=== Job ===
Retype, please, the listing from its opening line through the line that contains "b = MB(HW); hbox(b, c - 1.12, c", both included, without the pictures.

=== Recorded information ===
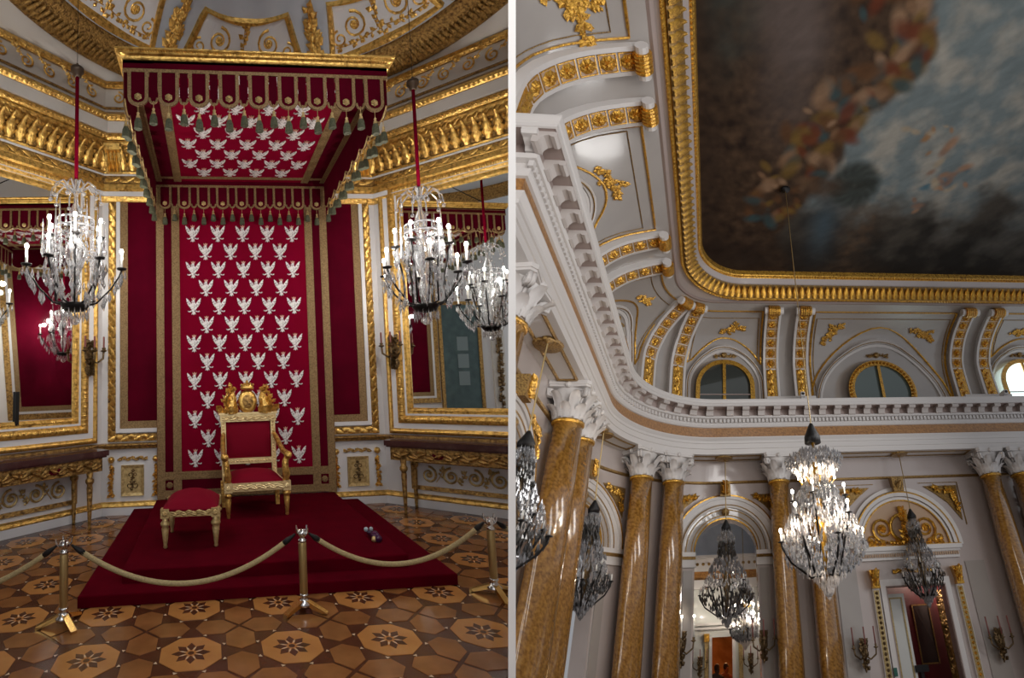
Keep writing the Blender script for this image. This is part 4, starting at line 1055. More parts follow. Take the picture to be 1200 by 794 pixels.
# ---- the doorway bay
c = DOOR[0]
b = MB(HW); arc_band(b, HW, c, 2.40, 1.47, 1.55, .05, .05, 28); arc_band(b, HW, c, 2.40, 1.58, 1.70, .10, .12, 28); part(hwall, 'outer_archivolt', b, 'stucco_white')
b = MB(HW); arc_band(b, HW, c, 2.40, 1.69, 1.73, .13, .13, 28); arc_band(b, HW, c, 2.40, 1.43, 1.47, .06, .06, 28); part(hwall, 'archivolt_fillet', b, 'gold_hall')
b = MB(HW); arc_band(b, HW, c, 2.40, 1.76, 1.88, .07, .08, 28); part(hwall, 'outer_archivolt', b, 'stucco_white')
b = MB(HW); b.prism([(c + 1.44 * cos(PI * k / 24), 2.40 + 1.44 * sin(PI * k / 24)) for k in range(25)], -.12, .012); tym = part(hwall, 'tympanum', b, 'rosette_ground')
b = MB(HW); fl = lambda x, y, z: HW(x, y, z + .012)
for s2 in (-1, 1):
    scroll(b, fl, (c + s2 * .72, 2.95), .38, 1.8, .045, s2, -PI / 2); rosette(b, fl, (c + s2 * .72, 2.95), .12, .06); scroll(b, fl, (c + s2 * 1.15, 2.62), .18, 1.3, .03, -s2, -PI / 2)
    sprig(b, fl, [(c + s2 * .05, 2.5), (c + s2 * .5, 2.5), (c + s2 * 1.2, 2.55)], .16, 34, 4, .03)
sprig(b, fl, [(c, 2.5), (c, 3.0), (c + .02, 3.6)], .2, 60, 6, .05); part(tym, 'gilt_scrollwork', b, 'gold_hall')
b = MB(HW); arc_band(b, HW, c - .05, 2.98, .36, .46, .07, .09, 22, 0, 2 * PI); part(tym, 'gilt_wreath', b, 'gold_hall', smooth=True)
b = MB(HW); hbox(b, c - 1.75, c + 1.75, 2.28, 2.42, 0, .22); hbox(b, c - 1.7, c + 1.7, 2.22, 2.28, 0, .14); hbox(b, c - 1.65, c + 1.65, 2.02, 2.22, 0, .10); dcor = part(hwall, 'door_cornice', b, 'stucco_white')
b = MB(HW); hbox(b, c - 1.74, c + 1.74, 2.41, 2.43, 0, .225); part(dcor, 'gilt_line', b, 'gold_hall')
b = MB(HW)
for k in range(44): x = c - 1.6 + 3.2 * k / 43; b.box(x - .022, x + .022, 2.10, 2.20, .09, .135)
part(dcor, 'dentils', b, 'rosette_ground', kind='stuff')
b = MB(HW); leaf_run(b, HW, c - .65, 1.70, c + .75, 1.70, .16, .11, .03, .03); part(dcor, 'gilt_frieze_ornament', b, 'gold_hall')
b = MB(HW); hbox(b, c - 1.12, c + 1.12, 1.30, 1.48, 0, .09); hbox(b, c - 1.12, c - .93, FL, 1.30, 0, .09); hbox(b, c + .93, c + 1.12, FL, 1.30, 0, .09); arch_t = part(hwall, 'door_architrave', b, 'stucco_white')
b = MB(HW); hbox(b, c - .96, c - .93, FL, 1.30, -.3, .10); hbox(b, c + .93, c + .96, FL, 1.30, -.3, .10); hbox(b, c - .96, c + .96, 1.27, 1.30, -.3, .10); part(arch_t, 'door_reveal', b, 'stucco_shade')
for s2, x in ((-1, c - 1.27), (1, c + 1.42)):
    b = MB(HW); hbox(b, x - .11, x + .11, FL, 1.25, 0, .07); pl = part(hwall, 'door_pilaster', b, 'stucco_white')
    b = MB(HW); hbox(b, x - .085, x + .085, FL, 1.20, .07, .085); part(pl, 'gilt_strip', b, 'gold_pale')
    b = MB(HW)
    for k in range(26): rosette(b, lambda p, q, r: HW(p, q, r + .08), (x, 1.12 - .13 * k), .05, .03, 5)
    part(pl, 'gilt_rosettes', b, 'bronze' if s2 < 0 else 'gold_hall', kind='stuff')
    b = MB(HW); b.prism([(x - .12, 1.25), (x + .12, 1.25), (x + .10, 1.42), (x + .17, 1.76), (x - .17, 1.76), (x - .10, 1.42)], 0, .2); leaf_run(b, HW, x, 1.3, x, 1.75, .22, .15, .2, .05); part(pl, 'pilaster_capital', b, 'gold_hall')
for s2 in (-1, 1):
    b = MB(HW); b.prism([(c + s2 * 2.15, 4.30), (c + s2 * .95, 4.30), (c + s2 * 1.35, 4.02), (c + s2 * 1.72, 3.70), (c + s2 * 2.08, 3.15)][::s2], 0, .03); sp_ = part(hwall, 'spandrel_panel', b, 'gold_dark')
    b = MB(HW); sprig(b, lambda x, y, z: HW(x, y, z + .03), [(c + s2 * 2.05, 3.4), (c + s2 * 1.95, 4.1), (c + s2 * 1.3, 4.22)], .16, 60, 12, .03); part(sp_, 'spandrel_relief', b, 'gold_hall')
    b = MB(HW); hbox(b, c + s2 * 2.20 - .015, c + s2 * 2.20 + .015, 3.0, 4.42, 0, .02); hbox(b, c + s2 * 1.5 - .7, c + s2 * 1.5 + .7, 4.40, 4.42, 0, .02); part(hwall, 'panel_fillet', b, 'gold_dark')
    b = MB(HW); hbox(b, c + s2 * 2.12 - .32, c + s2 * 2.12 + .32, FL, 1.9, 0, .03); part(hwall, 'wall_panel', b, 'plaster_panel')
b = MB(HW); hbox(b, c - .9, c - .30, FL, 1.10, -.36, -.31, lambda s, h, o: HW(s, h, o)); lf = part(hwall, 'door_leaf', b, 'door_white')
b = MB(HW); hbox(b, c - .80, c - .76, FL, 1.0, -.32, -.29); hbox(b, c - .42, c - .38, FL, 1.0, -.32, -.29); hbox(b, c - .8, c - .38, .96, 1.0, -.32, -.29); part(lf, 'gilt_beading', b, 'gold_pale')
b = MB(HW); b.prism([(c - .17, 4.12), (c + .17, 4.12), (c + .21, 4.58), (c - .21, 4.58)], 0, .26); leaf_run(b, HW, c, 4.15, c, 4.55, .28, .2, .26, .06); part(hwall, 'keystone', b, 'gold_dark')
# room behind the door
b = MB(HW); hbox(b, c - 1.3, c + 2.2, FL, 2.0, -1.75, -1.70); rr_ = struct('wall_red_room', b, 'dark_red_wall', label='dark red wall of the room behind the open door')
b = MB(HW); hbox(b, c - 1.3, c - 1.25, FL, 2.0, -1.7, -.6); hbox(b, c + 2.15, c + 2.2, FL, 2.0, -1.7, -.6); hbox(b, c - 1.3, c + 2.2, 1.95, 2.0, -1.7, -.6); part(rr_, 'side_wall', b, 'plaster')
t = thing('framed_picture', 'tall dark picture in thin gilt frame on the red wall beyond the door', 'picture', HW(c + .62, -.1, -1.68))
b = MB(HW); hbox(b, c + .42, c + .95, -.80, .80, -1.70, -1.67); part(t, 'canvas', b, 'dark_picture')
b = MB(HW); frame(b, HW, c + .42, c + .95, -.80, .80, [(0, -1.70), (0, -1.65), (.04, -1.65), (.04, -1.70)]); part(t, 'frame', b, 'gold_dark')
b = MB(HW); hbox(b, c + 1.12, c + 1.4, FL, 1.2, -1.3, -1.2); sprig(b, lambda x, y, z: HW(x, y, z - 1.2), [(c + 1.25, -2), (c + 1.25, 0), (c + 1.25, 1.1)], .2, 70, 9, .04); single('gilt_screen', b, 'gold_dark', 'tall gilt carved upright at the right inside the open door', 'screen')
b = MB(HW); hbox(b, c - .35, c + .05, -.95, -.78, -.5, -.25); hbox(b, c - .2, c - .1, FL, -.95, -.45, -.3); single('dark_stand', b, 'black_iron', 'dark stand in the doorway under the hanging chandelier', 'stand')
b = MB(HW); hbox(b, c - 1.13, c - 1.03, -.98, -.78, .09, .13); single('exit_sign', b, 'green_plastic', 'small green box fixed to the door frame', 'sign')

l = bpy.data.lights.new('red_room_fill', 'POINT'); l.energy = 45; l.color = (1, .85, .7); l.shadow_soft_size = .1; o = bpy.data.objects.new('red_room_fill', l); o.location = HP(AU + c + 1.5, AD + AR + 1.0, 1.5); COL.objects.link(o)  # added fill without a fixture, so the dark red wall shows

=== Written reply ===
Keep writing the Blender script for this image. This is part 4, starting at line 1055. More parts follow. Take the picture to be 1200 by 794 pixels.
# ---- the doorway bay
c = DOOR[0]
b = MB(HW); arc_band(b, HW, c, 2.40, 1.47, 1.55, .05, .05, 28); arc_band(b, HW, c, 2.40, 1.58, 1.70, .10, .12, 28); part(hwall, 'outer_archivolt', b, 'stucco_white')
b = MB(HW); arc_band(b, HW, c, 2.40, 1.69, 1.73, .13, .13, 28); arc_band(b, HW, c, 2.40, 1.43, 1.47, .06, .06, 28); part(hwall, 'archivolt_fillet', b, 'gold_hall')
b = MB(HW); arc_band(b, HW, c, 2.40, 1.76, 1.88, .07, .08, 28); part(hwall, 'outer_archivolt', b, 'stucco_white')
b = MB(HW); b.prism([(c + 1.44 * cos(PI * k / 24), 2.40 + 1.44 * sin(PI * k / 24)) for k in range(25)], -.12, .012); tym = part(hwall, 'tympanum', b, 'rosette_ground')
b = MB(HW); fl = lambda x, y, z: HW(x, y, z + .012)
for s2 in (-1, 1):
    scroll(b, fl, (c + s2 * .72, 2.95), .38, 1.8, .045, s2, -PI / 2); rosette(b, fl, (c + s2 * .72, 2.95), .12, .06); scroll(b, fl, (c + s2 * 1.15, 2.62), .18, 1.3, .03, -s2, -PI / 2)
    sprig(b, fl, [(c + s2 * .05, 2.5), (c + s2 * .5, 2.5), (c + s2 * 1.2, 2.55)], .16, 34, 4, .03)
sprig(b, fl, [(c, 2.5), (c, 3.0), (c + .02, 3.6)], .2, 60, 6, .05); part(tym, 'gilt_scrollwork', b, 'gold_hall')
b = MB(HW); arc_band(b, HW, c - .05, 2.98, .36, .46, .07, .09, 22, 0, 2 * PI); part(tym, 'gilt_wreath', b, 'gold_hall', smooth=True)
b = MB(HW); hbox(b, c - 1.75, c + 1.75, 2.28, 2.42, 0, .22); hbox(b, c - 1.7, c + 1.7, 2.22, 2.28, 0, .14); hbox(b, c - 1.65, c + 1.65, 2.02, 2.22, 0, .10); dcor = part(hwall, 'door_cornice', b, 'stucco_white')
b = MB(HW); hbox(b, c - 1.74, c + 1.74, 2.41, 2.43, 0, .225); part(dcor, 'gilt_line', b, 'gold_hall')
b = MB(HW)
for k in range(44): x = c - 1.6 + 3.2 * k / 43; b.box(x - .022, x + .022, 2.10, 2.20, .09, .135)
part(dcor, 'dentils', b, 'rosette_ground', kind='stuff')
b = MB(HW); leaf_run(b, HW, c - .65, 1.70, c + .75, 1.70, .16, .11, .03, .03); part(dcor, 'gilt_frieze_ornament', b, 'gold_hall')
b = MB(HW); hbox(b, c - 1.12, c + 1.12, 1.30, 1.48, 0, .09); hbox(b, c - 1.12, c - .93, FL, 1.30, 0, .09); hbox(b, c + .93, c + 1.12, FL, 1.30, 0, .09); arch_t = part(hwall, 'door_architrave', b, 'stucco_white')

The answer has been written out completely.